Stored records:

--

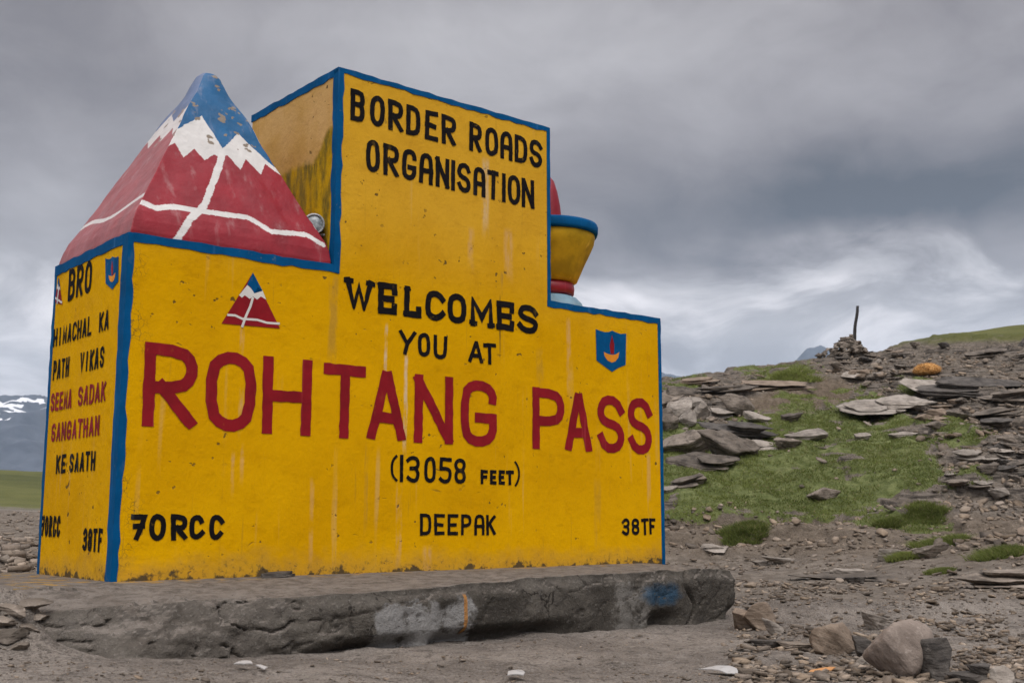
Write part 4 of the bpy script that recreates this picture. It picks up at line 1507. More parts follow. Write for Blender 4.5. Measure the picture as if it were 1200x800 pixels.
c = nt.mix(nt.ramp(pit, 0.64, 0.74, 0, 0.5), c, (0.24, 0.225, 0.205))
# dust and earth lying on the flat top and all over the weathered left part
topm = nt.ramp(nzv, 0.55, 0.9)
earth = nt.mix(nt.ramp(nm, 0.36, 0.62), (0.110, 0.094, 0.079), (0.205, 0.180, 0.156))
earth = nt.mix(nt.ramp(nt.noise(co, 32, 6, 0.72), 0.46, 0.34, 0, 0.7), earth, (0.05, 0.042, 0.035))
earth = nt.mix(nt.ramp(nf2, 0.54, 0.68, 0, 0.5), earth, (0.30, 0.275, 0.245))
wl = nt.math('MULTIPLY', nt.ramp(nt.math('ADD', x, nt.math('MULTIPLY', nb, 0.9)), 1.5, 0.5, 0, 0.30), 1.0)
c = nt.mix(nt.math('MAXIMUM', topm, wl), c, earth)
# old whitewash
def box_mask(x0, x1, z0, z1, soft, amt):
    a = nt.math('MULTIPLY', nt.ramp(x, x0 - soft, x0 + soft), nt.ramp(x, x1 + soft, x1 - soft))
    q = nt.math('MULTIPLY', nt.ramp(z, z0 - soft, z0 + soft), nt.ramp(z, z1 + soft, z1 - soft))
    k = nt.math('ADD', nt.math('MULTIPLY', a, q), nt.math('MULTIPLY', nt.math('SUBTRACT', nm, 0.5), 2.2))
    k = nt.math('ADD', k, nt.math('MULTIPLY', nt.math('SUBTRACT', nb, 0.5), 1.2))
    return nt.math('MULTIPLY', nt.ramp(k, 0.50, 0.95), amt)
side_m = nt.ramp(nzv, 0.7, 0.4)
ww = nt.math('MULTIPLY', box_mask(1.02, 1.78, -0.50, -0.085, 0.09, 0.75), side_m)
c = nt.mix(ww, c, (0.33, 0.325, 0.315))
ww2 = nt.math('MULTIPLY', box_mask(2.9, 3.35, -0.45, -0.02, 0.12, 0.45), side_m)
c = nt.mix(ww2, c, (0.30, 0.285, 0.26))
def spot(xc, zc, rx, rz):
    q1 = nt.math('DIVIDE', nt.math('SUBTRACT', x, xc), rx)
    q2 = nt.math('DIVIDE', nt.math('SUBTRACT', z, zc), rz)
    return nt.math('SUBTRACT', 1.0, nt.math('ADD', nt.math('MULTIPLY', q1, q1), nt.math('MULTIPLY', q2, q2)))
bs = nt.math('MULTIPLY', nt.ramp(nt.math('ADD', spot(3.42, -0.145, 0.26, 0.10), nt.math('MULTIPLY', nt.math('SUBTRACT', nm, 0.5), 1.6)), 0.05, 1.0, 0, 0.75), side_m)
c = nt.mix(bs, c, (0.015, 0.070, 0.135))
os_ = nt.math('MULTIPLY', nt.math('MULTIPLY', nt.ramp(nt.math('ABSOLUTE', nt.math('SUBTRACT', x, 1.665)), 0.015, 0.011), nt.math('MULTIPLY', nt.ramp(z, -0.30, -0.27), nt.ramp(z, -0.06, -0.08))), 0.9)
c = nt.mix(os_, c, (0.42, 0.19, 0.045))
# yellow paint splashes along the foot of the wall
yk = nt.math('MULTIPLY', nt.math('MULTIPLY', nt.ramp(y, -0.30, -0.06), topm), nt.ramp(nt.noise(co, 7, 5, 0.65), 0.52, 0.60))
c = nt.mix(nt.math('MULTIPLY', yk, 0.75), c, (0.40, 0.23, 0.03))
nt.put(b.inputs['Base Color'], c)
b.inputs['Roughness'].default_value = 0.92
b.inputs['Specular IOR Level'].default_value = 0.25
n1 = set_bump(nt, b, nt.math('ADD', nb, nm), 0.6, 0.03)
set_bump(nt, b, nt.math('ADD', nf2, nt.noise(co, 26, 6, 0.7)), 0.9, 0.016, n1)
plinth = link('plinth', me, m, smooth=True)
plinth.location = tuple(P0)
plinth.rotation_euler = (0, 0, YAW)
tag(plinth, 'cracked grey concrete plinth under the yellow monument, with faded blue and white paint smears', 'plinth')

# ================================================================== ROCKS
def rock_mat(name, dark, light, top, strata=1.0, rand=0.35, attr=None):
    m, nt, b = new_mat(name)
    co = obj_co(nt)
    geo_ = nt.n('ShaderNodeNewGeometry')
    if attr:
        co = geo_.outputs['Position']
    n1 = nt.noise(co, 3.0, 6, 0.62)
    n2 = nt.noise(nt.scale(co, (2.2, 2.2, 15)), 1.6, 5, 0.6)
    n3 = nt.noise(co, 26, 5, 0.68)
    c = nt.mix(nt.ramp(n1, 0.33, 0.66), dark, light)
    c = nt.mix(nt.ramp(n2, 0.50, 0.62, 0, 0.75 * strata), c, tuple(v * 0.35 for v in dark))
    c = nt.mix(nt.ramp(n3, 0.56, 0.70, 0, 0.5), c, top)
    c = nt.mix(nt.ramp(n3, 0.42, 0.32, 0, 0.5), c, tuple(v * 0.5 for v in dark))
    lich = nt.noise(co, 5.5, 4, 0.6)
    c = nt.mix(nt.ramp(lich, 0.66, 0.72, 0, 0.35), c, (0.30, 0.20, 0.11))
    if attr:
        vc_ = nt.n('ShaderNodeVertexColor', layer_name=attr).outputs[0]
        c = nt.mix(1.0, c, vc_, 'MULTIPLY')
    else:
        oi = nt.n('ShaderNodeObjectInfo').outputs['Random']
        k = nt.ramp(oi, 0, 1, 1 - rand, 1 + rand)
        c = nt.mix(1.0, c, nt.comb(k, k, k), 'MULTIPLY')
    nt.put(b.inputs['Base Color'], c)
    b.inputs['Roughness'].default_value = 0.85
    b.inputs['Specular IOR Level'].default_value = 0.3
    q = set_bump(nt, b, nt.math('ADD', n1, nt.math('MULTIPLY', n2, strata)), 0.6, 0.05)
    set_bump(nt, b, n3, 0.6, 0.012, q)
    return m


M_slate = rock_mat('slate', (0.096, 0.078, 0.061), (0.198, 0.166, 0.136), (0.35, 0.305, 0.26))
M_pale = rock_mat('pale_slate', (0.18, 0.155, 0.130), (0.31, 0.275, 0.238), (0.44, 0.40, 0.355), 0.6, 0.12)
M_brown = rock_mat('brown_stone', (0.16, 0.120, 0.088), (0.25, 0.195, 0.148), (0.33, 0.27, 0.21), 0.5, 0.1)
M_dark = rock_mat('dark_slate', (0.045, 0.039, 0.034), (0.105, 0.093, 0.082), (0.20, 0.18, 0.16), 1.0, 0.1)
M_gran = rock_mat('granite', (0.165, 0.132, 0.110), (0.30, 0.248, 0.210), (0.42, 0.365, 0.32), 0.12, 0.05)
M_grav = rock_mat('gravel_stone', (0.128, 0.102, 0.079), (0.232, 0.192, 0.154), (0.36, 0.31, 0.26), 0.5, 0, 'tone')


def hull_points(rnd, sx_, sy_, sz_, n=14, flat=True):
    pts = []
    for _ in range(n):
        a = rnd.uniform(0, 2 * math.pi)
        rr_ = rnd.uniform(0.72, 1.0)
        zz = rnd.choice((-1, 1)) * rnd.uniform(0.75, 1.0) if flat else rnd.uniform(-1, 1)
        if not flat:
            rr_ *= math.sqrt(max(0.05, 1 - zz * zz))
        pts.append(Vector((math.cos(a) * rr_ * sx_ / 2, math.sin(a) * rr_ * sy_ / 2, zz * sz_ / 2)))
    return pts


def add_hull(bm, pts, M=Matrix.Identity(4)):
    vs = [bm.verts.new(M @ p) for p in pts]
    r_ = bmesh.ops.convex_hull(bm, input=vs)
    junk = [g for g in r_.get('geom_interior', []) + r_.get('geom_unused', []) if isinstance(g, bmesh.types.BMVert)]
    if junk:
        bmesh.ops.delete(bm, geom=list(set(junk)), context='VERTS')


ICO = {}


def ico(n):
    if n not in ICO:
        bm = bmesh.new()
        bmesh.ops.create_icosphere(bm, subdivisions=n, radius=1.0)
        v_ = np.array([v.co[:] for v in bm.verts])
        bm.verts.index_update()
        f_ = np.array([[v.index for v in f.verts] for f in bm.faces])
        bm.free()
        ICO[n] = (v_ / np.linalg.norm(v_, axis=1)[:, None], f_)
    return ICO[n]


def cleft(seed, lx, ly, lz, sub=4, chunky=False, rounding=40.0, planes=8, lam=1.0, amp=1.0):
    """one block of cleft stone: a rounded polyhedron cut by random planes, its edges stepped along the bedding"""
    rg = np.random.default_rng(seed)
    d_, f_ = ico(sub)
    k = (0.55 if not chunky else 0.75)
    # spread the samples: flat slabs get more of them round the rim
    N_, D_ = [], []
    for i in range(planes):
        a = 2 * math.pi * (i + rg.uniform(-.38, .38)) / planes
        zt = rg.normal(-0.28, 0.22) if not chunky else rg.normal(0, 0.55)
        n_ = np.array([math.cos(a), math.sin(a), zt])
        N_.append(n_ / np.linalg.norm(n_))
        D_.append(rg.uniform(.62, 1.0) if not chunky else rg.uniform(.72, 1.0))
    for sg in (-1, 1):
        for q in range(1 if not chunky else 2):
            n_ = np.array([rg.normal(0, .12 if not chunky else .45), rg.normal(0, .12 if not chunky else .45), sg])
            N_.append(n_ / np.linalg.norm(n_))
            D_.append(rg.uniform(.8, .98))
    N_, D_ = np.array(N_), np.array(D_)
    q = np.clip(d_ @ N_.T / D_[None, :], 0, None) ** rounding
    r_ = 1.0 / q.sum(1) ** (1 / rounding)
    p = d_ * r_[:, None] * np.array([lx / 2, ly / 2, lz / 2])
    m_ = (lx + ly + lz) / 3
    f1 = 2.3 / m_
    n1_ = fbm(p[:, 0] * f1 + p[:, 2] * f1 * 1.7, p[:, 1] * f1 - p[:, 2] * f1 * 1.3, 5, seed, 0.58) - 0.5
    n2_ = fbm(p[:, 1] * f1 * 1.2 + 7, p[:, 0] * f1 * 1.1 + p[:, 2] * f1 * 2, 5, seed + 3, 0.58) - 0.5
    # bedding: whole layers stand in or out
    ang = np.arctan2(d_[:, 1], d_[:, 0])
    ly_ = vnoise(p[:, 2] / max(lz, 1e-3) * 9.0 + 40, ang * 0.9 + 20, seed + 6) - 0.5
    rim = 1 - np.abs(d_[:, 2]) ** 3
    st = lam * (0.14 if not chunky else 0.05)
    sc_ = 1 + ly_ * st * rim + n1_ * 0.16 * amp
    p[:, 0] *= sc_
    p[:, 1] *= sc_
    p[:, 2] += n2_ * lz * (0.22 if not chunky else 0.16) * amp
    return p, f_


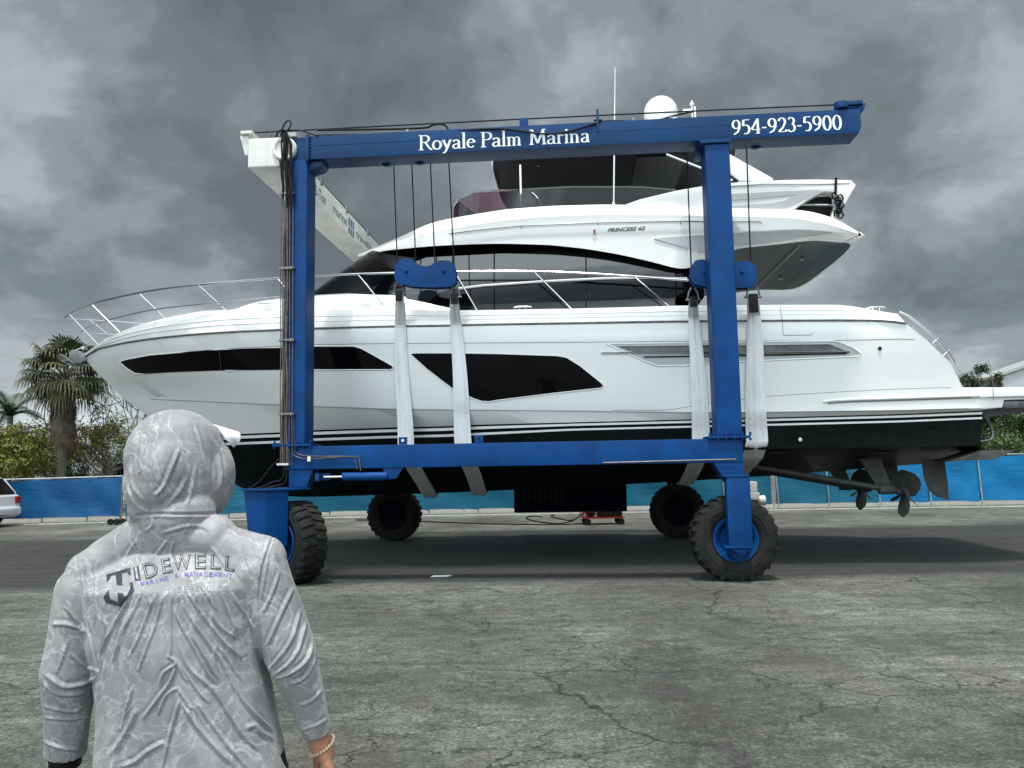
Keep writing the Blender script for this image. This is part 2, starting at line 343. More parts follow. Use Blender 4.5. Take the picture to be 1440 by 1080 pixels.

--

SHORT TASK: Read through the data and copy every line where "this" shows up.

WRITTEN SOLUTION:
Write part 4 of the bpy script that recreates this picture. It picks up at line 1507. More parts follow. Write for Blender 4.5. Measure the picture as if it were 1200x800 pixels.
Keep writing the Blender script for this image. This is part 2, starting at line 343. More parts follow. Use Blender 4.5. Take the picture to be 1440 by 1080 pixels.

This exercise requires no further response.